Alexander also announced a review of top civil servants’ tax affairs and proclaimed that there was ‘no place for tax avoidance in government’.

As Tax Journal reported last week, documents released in response to a freedom of information request show that Lester was advised to account for tax and NICs under the IR35 rules, introduced in 2000 to counter tax avoidance via personal service companies.

‘Value for money’

Lester’s pay arrangements were approved by ministers in December 2010. Correspondence released by the Student Loans Company, and published on its website, indicates that the SLC told David Willetts, the Universities Minister, that the arrangement was ‘subject to ratification with HMRC on the extension of their current concession’. Willetts replied, telling the SLC that ‘terms of the appointment’ had been agreed ‘by the Chief Secretary to the Treasury’.
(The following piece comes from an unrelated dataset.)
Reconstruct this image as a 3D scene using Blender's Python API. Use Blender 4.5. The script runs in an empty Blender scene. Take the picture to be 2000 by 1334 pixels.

That correspondence also indicates that Gus O’Donnell, then the Cabinet Secretary, asked the SLC why it was not proposing to put Lester on its payroll and what difference it would make, in terms of the cost to the Exchequer, if PAYE was operated.

Calculations released in response to a freedom of information request indicated that total cost to the Department for Business, Innovation and Skills for two years, using an ‘agency’ route, would be £501,000. The total ‘payroll cost’ for two years would be £588,900. An internal email noted: ‘I have spoken with the Cabinet office this morning who have confirmed that Gus O'Donnell is now content and that this is being sent to the [Chief Secretary to the Treasury] this morning.’

Vince Cable, the Business Secretary, said the arrangements involved ‘substantial value for money for the taxpayer [and] a tax cut by the individual’, according to The Times (2 February).